Your spouse can inherit the HSA tax-free as an HSA. For this reason, most families benefit from listing their spouse as the sole 100% primary beneficiary.
When an HSA is left to a non-spouse, the account stops being an HSA. The assets are distributed, and the value of the account becomes taxable to the beneficiary. If the beneficiary is your estate, the value is included on your final income tax return. If the beneficiary is an individual, they must include the value on their income tax return.
Unlike a traditional IRA, which can be taken out gradually over a number of years, the entire value of an HSA is taxable for a non-spouse beneficiary in the year it is received.
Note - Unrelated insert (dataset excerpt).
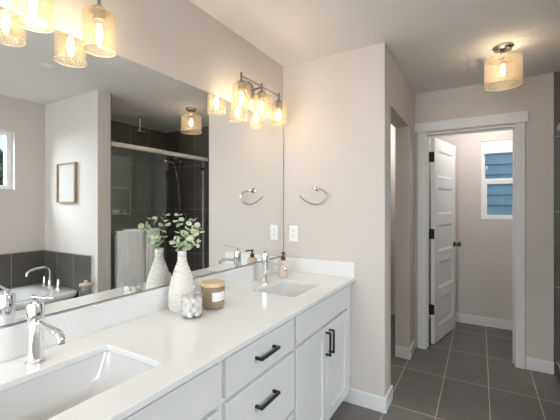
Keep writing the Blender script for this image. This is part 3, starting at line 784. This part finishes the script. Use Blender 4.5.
# ------------------------------------------------------------------ bathtub and its faucet
TZ = .55; tx0, tx1, ty0, ty1 = 2.005, XO - .013, .20, YP - .013
tcx, tcy, thx, thy = (tx0 + tx1) / 2, (ty0 + ty1) / 2, (tx1 - tx0) / 2, (ty1 - ty0) / 2
t = thing('bathtub', 'white drop-in style bathtub in the tiled corner, seen in the mirror', 'bathtub', (tcx, tcy, 0))
L = [rrect(0, 0, thx - .05, thy - .03, .10, 0, 8), rrect(0, 0, thx - .03, thy - .015, .10, TZ - .06, 8), rrect(0, 0, thx - .004, thy - .002, .09, TZ - .045, 8), rrect(0, 0, thx, thy, .09, TZ - .035, 8), rrect(0, 0, thx, thy, .09, TZ - .008, 8), rrect(0, 0, thx - .008, thy - .008, .085, TZ, 8)]
def basin(hx, hy, r, z, oy): return [(p[0], p[1] + oy, p[2]) for p in rrect(0, 0, hx, hy, r, z, 8)]
L += [basin(thx - .075, thy - .125, .20, TZ, -.055), basin(thx - .088, thy - .138, .20, TZ - .012, -.055), basin(thx - .105, thy - .17, .20, TZ - .2, -.055), basin(thx - .14, thy - .23, .18, TZ - .38, -.05), basin(thx - .20, thy - .30, .12, TZ - .42, -.05)]
bm = bmesh.new(); loft(bm, L); finish('shell', bm, M['acrylic'], t, angle=50)
bm = bmesh.new(); lo = []
for r, d in ((0, 0), (.036, 0), (.036, .006), (.030, .010), (0, .011)):
    lo.append([(.10 + max(r, .0003) * math.cos(2 * PI * i / 24), thy - .055 - .155 - d, TZ - .085 + max(r, .0003) * math.sin(2 * PI * i / 24)) for i in range(24)])
loft(bm, lo); finish('overflow_plate', bm, M['chrome'], t)
t = thing('tub_faucet', 'chrome deck-mounted tub faucet with two lever handles', 'faucet', (2.435, 1.782, TZ + .0003))
bm = bmesh.new()
lathe(bm, [(0, 0), (.030, 0), (.030, .006), (.022, .014), (.020, .06), (.017, .065), (0, .065)], 24)
tube(bm, curve_pts([(0, 0, .05), (0, 0, .15), (0, -.006, .178), (0, -.03, .196), (0, -.10, .200), (0, -.165, .190), (0, -.198, .168), (0, -.205, .138)], 42), .0125, 14)
finish('spout', bm, M['chrome'], t)
for s in (-1, 1):
    bm = bmesh.new(); cx0 = s * .135
    lathe(bm, [(0, 0), (.025, 0), (.025, .006), (.017, .014), (.015, .055), (.012, .062), (.010, .088), (0, .090)], 20, (cx0, .012, 0))
    cyl(bm, (cx0 - .02 * s, .012, .080), (cx0 + .062 * s, .012, .084), .006, 10)
    finish('handle', bm, M['chrome'], t)

# stool with glass jar beside the tub
t = thing('stool', 'small round wooden stool beside the end of the bathtub', 'stool', (1.78, 1.768, 0))
bm = bmesh.new(); lathe(bm, [(0, .500), (.085, .500), (.095, .505), (.095, .523), (.090, .527), (0, .527)], 32); finish('seat', bm, M['stool_wood'], t)
for k in range(3):
    a = 2 * PI * k / 3 + .5
    bm = bmesh.new(); cyl(bm, (.085 * math.cos(a), .085 * math.sin(a), 0), (.055 * math.cos(a), .055 * math.sin(a), .501), .010, 12, .013); finish('leg', bm, M['stool_wood'], t)
t = thing('storage_jar', 'round glass jar with a beige knobbed lid beside the bathtub, seen in the mirror', 'jar', (1.78, 1.768, .5275))
bm = bmesh.new(); lathe(bm, [(0, 0), (.040, 0), (.052, .010), (.057, .045), (.054, .095), (.046, .112), (.043, .112), (.051, .093), (.054, .045), (.049, .012), (0, .005)], 36); finish('glass_body', bm, M['clear_glass'], t)
bm = bmesh.new(); lathe(bm, [(0, .1125), (.050, .1125), (.056, .120), (.052, .130), (.03, .134), (0, .135)], 32); ld = finish('lid', bm, M['rope'], t)
bm = bmesh.new(); lathe(bm, [(0, .135), (.007, .135), (.007, .140), (.015, .146), (.016, .154), (.010, .161), (0, .163)], 20); finish('knob', bm, M['rope'], ld)

# ------------------------------------------------------------------ shower
t = thing('shower_enclosure', 'sliding glass shower screen with a bright aluminium header', 'shower screen', (1.872, 0, 0))
bm = bmesh.new(); box(bm, -.025, .028, YQ + .0125, Y2 - .0125, 1.958, 2.006); finish('header_rail', bm, M['satin'], t, bevel=.006, seg=3)
bm = bmesh.new(); box(bm, -.022, .022, YQ + .0125, Y2 - .0125, .0905, .110); finish('bottom_track', bm, M['satin'], t, bevel=.003)
bm = bmesh.new(); box(bm, -.018, -.010, YQ + .020, 2.785, .112, 1.957); gp = finish('glass_panel', bm, M['shower_glass'], t)
bm = bmesh.new(); box(bm, .010, .018, YQ + .020, 2.634, .112, 1.957); finish('glass_panel', bm, M['shower_glass'], t)
bm = bmesh.new(); box(bm, .000, .022, 3.372, 3.392, .111, 1.957); finish('jamb_rail', bm, M['chrome'], t, bevel=.002)
bm = bmesh.new(); box(bm, .007, .015, 3.393, Y2 - .0135, .112, 1.957); finish('side_light', bm, M['shower_glass'], t)
bm = bmesh.new(); box(bm, -.004, .026, 3.362, 3.398, 1.835, 1.870); finish('clip', bm, M['black'], t, bevel=.002)
# towel bar on the glass
BX = -.075; BZ = 1.088
t2 = gp
bm = bmesh.new(); cyl(bm, (BX, 2.015, BZ), (BX, 2.655, BZ), .008, 14)
for yy in (2.03, 2.64): cyl(bm, (BX, yy, BZ), (-.0185, yy, BZ), .007, 12); cyl(bm, (-.023, yy, BZ), (-.0185, yy, BZ), .016, 16)
finish('towel_bar', bm, M['nickel'], gp)

def towel(name, label, y0, y1, zf, zb, thick, rin, ph):
    """folded towel hung over the bar: an inverted U with soft folds"""
    t = 1.872 + BX; bm = bmesh.new(); n = 30
    path = []
    for k in range(9): path.append((-1, zf + (BZ - zf) * k / 8.0, 0))
    arc = []
    rr = rin + thick / 2
    P = [(-rr, zf + (BZ - zf) * k / 12) for k in range(12)] + [(-rr * math.cos(a * PI / 10), BZ + rr * math.sin(a * PI / 10)) for a in range(11)] + [(rr, BZ - (BZ - zb) * k / 12) for k in range(1, 13)]
    loops = []
    for i in range(n + 1):
        y = y0 + (y1 - y0) * i / n; lp_o = []; lp_i = []
        for j, (px, pz) in enumerate(P):
            jn = P[min(j + 1, len(P) - 1)]; jp = P[max(j - 1, 0)]
            tx, tz = jn[0] - jp[0], jn[1] - jp[1]; l_ = math.hypot(tx, tz); nx, nz_ = -tz / l_, tx / l_
            drop = max(0, BZ - pz)
            wob = .003 * math.sin(9 * (y - y0) / .3 + ph) * min(1, drop / .15) + .0015 * math.sin(23 * (y - y0) / .3 + ph * 2 + drop * 6) * min(1, drop / .1)
            edge = min(i, n - i) / n; th = thick * (1 if edge > .03 else .75)
            wob = wob if px < 0 else wob * .3
            lp_o.append((t + px + nx * th / 2 - abs(wob) * (1 if px < 0 else 0), y, pz + nz_ * th / 2)); lp_i.append((t + px - nx * th / 2 - abs(wob) * (1 if px < 0 else 0), y, pz - nz_ * th / 2))
        loops.append(lp_o + lp_i[::-1])
    loft(bm, loops)
    tag(finish(name, bm, M['terry'], bevel=0, angle=60), label, 'towel')
towel('bath_towel', 'large white bath towel on the left of the shower towel bar', 2.075, 2.390, .42, .52, .012, .0095, 0)
towel('hand_towel', 'white hand towel layered over the left bath towel', 2.172, 2.350, .760, .84, .012, .0225, 1.2)
towel('bath_towel', 'large white bath towel on the right of the shower towel bar', 2.415, 2.590, .42, .52, .012, .0095, 2.1)
towel('hand_towel', 'white hand towel layered over the right bath towel', 2.470, 2.580, .80, .85, .008, .0225, 3)

# rain shower head from ceiling
t = thing('rain_shower_head', 'round chrome rain shower head hanging from the shower ceiling', 'shower head', (2.254, 2.694, H - .0005))
bm = bmesh.new(); lathe(bm, [(0, 0), (.030, 0), (.030, -.006), (.012, -.010), (.0095, -.014), (.0095, -.150), (.016, -.155), (.020, -.168), (.018, -.178), (0, -.179)], 24); finish('ceiling_arm', bm, M['chrome'], t)
bm = bmesh.new(); lathe(bm, [(0, -.1795), (.04, -.180), (.088, -.186), (.090, -.190), (.088, -.194), (0, -.195)], 40); hdd = finish('spray_disc', bm, M['chrome'], t)
# hand shower on the end wall
YE = Y2 - .0125
t = thing('hand_shower', 'chrome shower head and hand shower with hose on the end tile wall', 'shower head', (2.40, YE, 1.96))
bm = bmesh.new(); cyl(bm, (0, 0, .03), (0, -.008, .03), .028, 20); tube(bm, curve_pts([(0, 0, .03), (0, -.06, .04), (.0, -.11, .035), (0, -.13, .01)], 12), .0085, 12)
finish('shower_arm', bm, M['chrome'], t)
bm = bmesh.new(); cyl(bm, (0, -.13, .015), (0, -.13, -.01), .016, 16); tube(bm, [(0, -.13, -.002), (-.03, -.15, .012), (-.07, -.175, .022), (-.11, -.20, .026)], [.010, .010, .011, .012], 12)
tube(bm, [(0, -.13, -.002), (.06, -.15, .024), (.13, -.16, .04)], [.011, .0095, .0095], 12)
finish('diverter', bm, M['chrome'], t)
bm = bmesh.new(); cyl(bm, (.125, -.16, .052), (.135, -.166, .030), .034, 24); finish('spray_face', bm, M['chrome'], t)
bm = bmesh.new(); cyl(bm, (-.125, -.205, .038), (-.135, -.213, .014), .045, 24); finish('spray_face', bm, M['chrome'], t)
bm = bmesh.new(); tube(bm, curve_pts([(0, -.13, -.01), (.004, -.10, -.06), (.004, -.055, -.20), (.002, -.04, -.40), (-.004, -.035, -.60), (-.018, -.030, -.66), (-.034, -.035, -.60), (-.026, -.05, -.40), (-.03, -.12, -.10), (-.06, -.165, .0)], 70), .0045, 8); finish('hose', bm, M['chrome'], t)
t = thing('shower_valve', 'square chrome shower valve on the end tile wall', 'faucet', (2.345, YE, 1.205))
bm = bmesh.new(); box(bm, -.052, .052, -.008, 0, -.052, .052); finish('escutcheon', bm, M['chrome'], t, bevel=.006, seg=3)
bm = bmesh.new(); cyl(bm, (0, -.008, 0), (0, -.05, 0), .024, 24); box(bm, -.008, .008, -.052, -.040, -.008, .035); finish('handle', bm, M['black'], t, bevel=.001)
# niche contents
o = one_box('soap_bar', (-.022, .022, -.045, .045, 0, .045), M['cotton'], bevel=.010, seg=3); o.location = (XO - .035, 2.665, 1.2625)
tag(o, 'white block of soap on the shower niche ledge', 'soap')
bm = bmesh.new(); lathe(bm, [(0, 0), (.016, 0), (.017, .003), (.017, .034), (.012, .039), (0, .040)], 24); o = finish('small_pot', bm, M['ceramic']); o.location = (XO - .032, 2.80, 1.2625)
tag(o, 'small pale pot in the shower niche, right of the soap', 'pot')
This is the main disadvantage of an HSA over a traditional IRA.
Many account owners will want to designate their child(ren) as their contingent beneficiary(ies). However, if your own income tax rate is lower than your children’s, you can designate your own estate as the contingent beneficiary. This effectively leaves your HSA to whoever you have identified in your Last Will and Testament, but also burden’s your final tax return with the bill rather than your heirs.
If you want to designate your own estate, this can be done by leaving the contingent field blank or by filling out the fields with your own information and putting “The Estate Of…” at the start of the name field.
If you have charitable intentions in your estate plan, another option is that you can set the contingent beneficiary of your HSA as a charity. Because charities are exempt from income tax, this prevents your HSA from being taxed entirely.
While you can leave your HSA to a trust, I would discuss this plan with your estate attorney or tax preparer before implementing it. Depending on the type of trust, you may be creating a tax problem which is otherwise easily avoided.